_WHAT YOU ARE ASKED TO DO_
Restate every line of the material, word for word.

======

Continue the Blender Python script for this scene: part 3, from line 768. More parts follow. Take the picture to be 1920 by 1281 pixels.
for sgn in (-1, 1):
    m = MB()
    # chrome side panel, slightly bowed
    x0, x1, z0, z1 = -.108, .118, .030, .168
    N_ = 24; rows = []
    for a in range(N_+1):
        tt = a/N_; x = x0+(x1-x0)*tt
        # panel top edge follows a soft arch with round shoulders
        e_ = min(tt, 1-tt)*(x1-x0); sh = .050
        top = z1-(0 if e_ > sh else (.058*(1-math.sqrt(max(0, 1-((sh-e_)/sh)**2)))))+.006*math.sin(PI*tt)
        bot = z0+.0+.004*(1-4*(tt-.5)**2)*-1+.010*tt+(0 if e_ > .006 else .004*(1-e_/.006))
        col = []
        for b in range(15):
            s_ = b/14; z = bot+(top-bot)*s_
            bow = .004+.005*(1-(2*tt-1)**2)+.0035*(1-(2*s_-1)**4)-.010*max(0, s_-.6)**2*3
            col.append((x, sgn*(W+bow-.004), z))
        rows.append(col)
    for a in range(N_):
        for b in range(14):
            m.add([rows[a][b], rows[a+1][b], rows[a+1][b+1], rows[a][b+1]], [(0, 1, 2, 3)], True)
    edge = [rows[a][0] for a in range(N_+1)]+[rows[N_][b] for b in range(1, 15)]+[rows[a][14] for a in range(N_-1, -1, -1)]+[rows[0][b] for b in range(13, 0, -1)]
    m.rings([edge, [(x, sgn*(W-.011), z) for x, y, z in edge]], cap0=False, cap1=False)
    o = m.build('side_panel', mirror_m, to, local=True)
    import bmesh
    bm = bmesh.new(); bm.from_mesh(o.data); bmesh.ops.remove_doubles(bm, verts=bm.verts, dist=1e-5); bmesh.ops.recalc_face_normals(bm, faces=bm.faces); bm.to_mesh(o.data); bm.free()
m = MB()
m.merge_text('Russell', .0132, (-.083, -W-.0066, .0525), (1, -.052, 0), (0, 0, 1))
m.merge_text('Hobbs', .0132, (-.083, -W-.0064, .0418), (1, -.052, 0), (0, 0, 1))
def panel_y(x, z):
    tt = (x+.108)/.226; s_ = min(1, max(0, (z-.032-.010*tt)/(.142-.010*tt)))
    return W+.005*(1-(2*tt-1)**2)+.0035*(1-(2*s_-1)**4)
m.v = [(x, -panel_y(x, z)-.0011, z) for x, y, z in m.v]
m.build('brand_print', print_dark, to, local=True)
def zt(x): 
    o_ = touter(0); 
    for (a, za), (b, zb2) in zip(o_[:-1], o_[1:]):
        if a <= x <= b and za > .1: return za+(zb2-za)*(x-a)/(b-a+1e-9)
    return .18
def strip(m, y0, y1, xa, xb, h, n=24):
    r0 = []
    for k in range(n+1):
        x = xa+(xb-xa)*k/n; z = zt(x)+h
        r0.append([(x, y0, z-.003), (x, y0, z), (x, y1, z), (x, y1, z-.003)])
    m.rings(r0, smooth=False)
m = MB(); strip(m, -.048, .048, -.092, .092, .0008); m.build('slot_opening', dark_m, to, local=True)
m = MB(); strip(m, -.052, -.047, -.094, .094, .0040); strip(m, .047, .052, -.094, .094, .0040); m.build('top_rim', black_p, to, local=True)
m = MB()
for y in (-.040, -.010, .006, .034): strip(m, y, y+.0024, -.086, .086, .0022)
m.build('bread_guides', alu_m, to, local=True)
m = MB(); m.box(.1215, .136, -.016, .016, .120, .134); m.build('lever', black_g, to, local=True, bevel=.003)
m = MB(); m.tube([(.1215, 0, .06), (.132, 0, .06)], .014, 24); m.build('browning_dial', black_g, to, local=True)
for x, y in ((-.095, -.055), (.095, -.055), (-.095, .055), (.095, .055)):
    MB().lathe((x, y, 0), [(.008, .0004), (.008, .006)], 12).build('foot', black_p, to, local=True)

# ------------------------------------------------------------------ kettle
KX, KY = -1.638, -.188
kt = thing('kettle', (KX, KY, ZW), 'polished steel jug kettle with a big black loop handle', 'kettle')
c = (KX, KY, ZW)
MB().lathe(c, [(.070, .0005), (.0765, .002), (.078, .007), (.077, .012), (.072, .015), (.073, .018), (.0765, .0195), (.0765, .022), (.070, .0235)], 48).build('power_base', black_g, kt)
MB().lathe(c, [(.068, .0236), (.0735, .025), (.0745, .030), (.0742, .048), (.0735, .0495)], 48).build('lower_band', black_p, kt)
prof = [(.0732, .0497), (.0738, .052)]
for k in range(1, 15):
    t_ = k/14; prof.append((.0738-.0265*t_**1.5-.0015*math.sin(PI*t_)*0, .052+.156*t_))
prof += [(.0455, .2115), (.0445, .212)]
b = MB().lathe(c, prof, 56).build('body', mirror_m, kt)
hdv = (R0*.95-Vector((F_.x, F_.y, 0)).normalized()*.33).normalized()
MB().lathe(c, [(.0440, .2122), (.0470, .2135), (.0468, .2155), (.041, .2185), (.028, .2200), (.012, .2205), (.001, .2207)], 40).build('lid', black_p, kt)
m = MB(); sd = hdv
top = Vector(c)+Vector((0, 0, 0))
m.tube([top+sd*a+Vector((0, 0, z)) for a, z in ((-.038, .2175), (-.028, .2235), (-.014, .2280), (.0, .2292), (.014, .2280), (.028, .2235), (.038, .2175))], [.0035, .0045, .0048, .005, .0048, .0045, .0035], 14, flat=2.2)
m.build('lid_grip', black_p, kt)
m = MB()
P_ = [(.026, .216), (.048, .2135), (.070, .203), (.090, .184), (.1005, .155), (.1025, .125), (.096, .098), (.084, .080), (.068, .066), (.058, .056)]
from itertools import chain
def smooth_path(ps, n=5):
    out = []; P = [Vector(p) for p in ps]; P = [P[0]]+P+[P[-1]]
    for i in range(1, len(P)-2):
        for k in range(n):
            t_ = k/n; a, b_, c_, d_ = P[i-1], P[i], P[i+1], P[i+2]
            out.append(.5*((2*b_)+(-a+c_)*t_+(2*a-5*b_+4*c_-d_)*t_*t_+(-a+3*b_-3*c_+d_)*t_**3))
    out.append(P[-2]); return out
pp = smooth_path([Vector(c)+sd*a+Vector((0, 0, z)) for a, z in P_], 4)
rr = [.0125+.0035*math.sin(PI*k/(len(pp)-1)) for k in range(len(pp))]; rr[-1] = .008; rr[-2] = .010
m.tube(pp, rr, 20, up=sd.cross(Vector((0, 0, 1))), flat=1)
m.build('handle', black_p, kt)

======

_WRITTEN SOLUTION_
Continue the Blender Python script for this scene: part 3, from line 768. More parts follow. Take the picture to be 1920 by 1281 pixels.
for sgn in (-1, 1):
    m = MB()
    # chrome side panel, slightly bowed
    x0, x1, z0, z1 = -.108, .118, .030, .168
    N_ = 24; rows = []
    for a in range(N_+1):
        tt = a/N_; x = x0+(x1-x0)*tt
        # panel top edge follows a soft arch with round shoulders
        e_ = min(tt, 1-tt)*(x1-x0); sh = .050
        top = z1-(0 if e_ > sh else (.058*(1-math.sqrt(max(0, 1-((sh-e_)/sh)**2)))))+.006*math.sin(PI*tt)
        bot = z0+.0+.004*(1-4*(tt-.5)**2)*-1+.010*tt+(0 if e_ > .006 else .004*(1-e_/.006))
        col = []
        for b in range(15):
            s_ = b/14; z = bot+(top-bot)*s_
            bow = .004+.005*(1-(2*tt-1)**2)+.0035*(1-(2*s_-1)**4)-.010*max(0, s_-.6)**2*3
            col.append((x, sgn*(W+bow-.004), z))
        rows.append(col)
    for a in range(N_):
        for b in range(14):
            m.add([rows[a][b], rows[a+1][b], rows[a+1][b+1], rows[a][b+1]], [(0, 1, 2, 3)], True)
    edge = [rows[a][0] for a in range(N_+1)]+[rows[N_][b] for b in range(1, 15)]+[rows[a][14] for a in range(N_-1, -1, -1)]+[rows[0][b] for b in range(13, 0, -1)]
    m.rings([edge, [(x, sgn*(W-.011), z) for x, y, z in edge]], cap0=False, cap1=False)
    o = m.build('side_panel', mirror_m, to, local=True)
    import bmesh
    bm = bmesh.new(); bm.from_mesh(o.data); bmesh.ops.remove_doubles(bm, verts=bm.verts, dist=1e-5); bmesh.ops.recalc_face_normals(bm, faces=bm.faces); bm.to_mesh(o.data); bm.free()
m = MB()
m.merge_text('Russell', .0132, (-.083, -W-.0066, .0525), (1, -.052, 0), (0, 0, 1))
m.merge_text('Hobbs', .0132, (-.083, -W-.0064, .0418), (1, -.052, 0), (0, 0, 1))
def panel_y(x, z):
    tt = (x+.108)/.226; s_ = min(1, max(0, (z-.032-.010*tt)/(.142-.010*tt)))
    return W+.005*(1-(2*tt-1)**2)+.0035*(1-(2*s_-1)**4)
m.v = [(x, -panel_y(x, z)-.0011, z) for x, y, z in m.v]
m.build('brand_print', print_dark, to, local=True)
def zt(x): 
    o_ = touter(0); 
    for (a, za), (b, zb2) in zip(o_[:-1], o_[1:]):
        if a <= x <= b and za > .1: return za+(zb2-za)*(x-a)/(b-a+1e-9)
    return .18
def strip(m, y0, y1, xa, xb, h, n=24):
    r0 = []
    for k in range(n+1):
        x = xa+(xb-xa)*k/n; z = zt(x)+h
        r0.append([(x, y0, z-.003), (x, y0, z), (x, y1, z), (x, y1, z-.003)])
    m.rings(r0, smooth=False)
m = MB(); strip(m, -.048, .048, -.092, .092, .0008); m.build('slot_opening', dark_m, to, local=True)
m = MB(); strip(m, -.052, -.047, -.094, .094, .0040); strip(m, .047, .052, -.094, .094, .0040); m.build('top_rim', black_p, to, local=True)
m = MB()
for y in (-.040, -.010, .006, .034): strip(m, y, y+.0024, -.086, .086, .0022)
m.build('bread_guides', alu_m, to, local=True)
m = MB(); m.box(.1215, .136, -.016, .016, .120, .134); m.build('lever', black_g, to, local=True, bevel=.003)
m = MB(); m.tube([(.1215, 0, .06), (.132, 0, .06)], .014, 24); m.build('browning_dial', black_g, to, local=True)
for x, y in ((-.095, -.055), (.095, -.055), (-.095, .055), (.095, .055)):
    MB().lathe((x, y, 0), [(.008, .0004), (.008, .006)], 12).build('foot', black_p, to, local=True)

# ------------------------------------------------------------------ kettle
KX, KY = -1.638, -.188
kt = thing('kettle', (KX, KY, ZW), 'polished steel jug kettle with a big black loop handle', 'kettle')
c = (KX, KY, ZW)
MB().lathe(c, [(.070, .0005), (.0765, .002), (.078, .007), (.077, .012), (.072, .015), (.073, .018), (.0765, .0195), (.0765, .022), (.070, .0235)], 48).build('power_base', black_g, kt)
MB().lathe(c, [(.068, .0236), (.0735, .025), (.0745, .030), (.0742, .048), (.0735, .0495)], 48).build('lower_band', black_p, kt)
prof = [(.0732, .0497), (.0738, .052)]
for k in range(1, 15):
    t_ = k/14; prof.append((.0738-.0265*t_**1.5-.0015*math.sin(PI*t_)*0, .052+.156*t_))
prof += [(.0455, .2115), (.0445, .212)]
b = MB().lathe(c, prof, 56).build('body', mirror_m, kt)
hdv = (R0*.95-Vector((F_.x, F_.y, 0)).normalized()*.33).normalized()
MB().lathe(c, [(.0440, .2122), (.0470, .2135), (.0468, .2155), (.041, .2185), (.028, .2200), (.012, .2205), (.001, .2207)], 40).build('lid', black_p, kt)
m = MB(); sd = hdv
top = Vector(c)+Vector((0, 0, 0))
m.tube([top+sd*a+Vector((0, 0, z)) for a, z in ((-.038, .2175), (-.028, .2235), (-.014, .2280), (.0, .2292), (.014, .2280), (.028, .2235), (.038, .2175))], [.0035, .0045, .0048, .005, .0048, .0045, .0035], 14, flat=2.2)
m.build('lid_grip', black_p, kt)
m = MB()
P_ = [(.026, .216), (.048, .2135), (.070, .203), (.090, .184), (.1005, .155), (.1025, .125), (.096, .098), (.084, .080), (.068, .066), (.058, .056)]
from itertools import chain
def smooth_path(ps, n=5):
    out = []; P = [Vector(p) for p in ps]; P = [P[0]]+P+[P[-1]]
    for i in range(1, len(P)-2):
        for k in range(n):
            t_ = k/n; a, b_, c_, d_ = P[i-1], P[i], P[i+1], P[i+2]
            out.append(.5*((2*b_)+(-a+c_)*t_+(2*a-5*b_+4*c_-d_)*t_*t_+(-a+3*b_-3*c_+d_)*t_**3))
    out.append(P[-2]); return out
pp = smooth_path([Vector(c)+sd*a+Vector((0, 0, z)) for a, z in P_], 4)
rr = [.0125+.0035*math.sin(PI*k/(len(pp)-1)) for k in range(len(pp))]; rr[-1] = .008; rr[-2] = .010
m.tube(pp, rr, 20, up=sd.cross(Vector((0, 0, 1))), flat=1)
m.build('handle', black_p, kt)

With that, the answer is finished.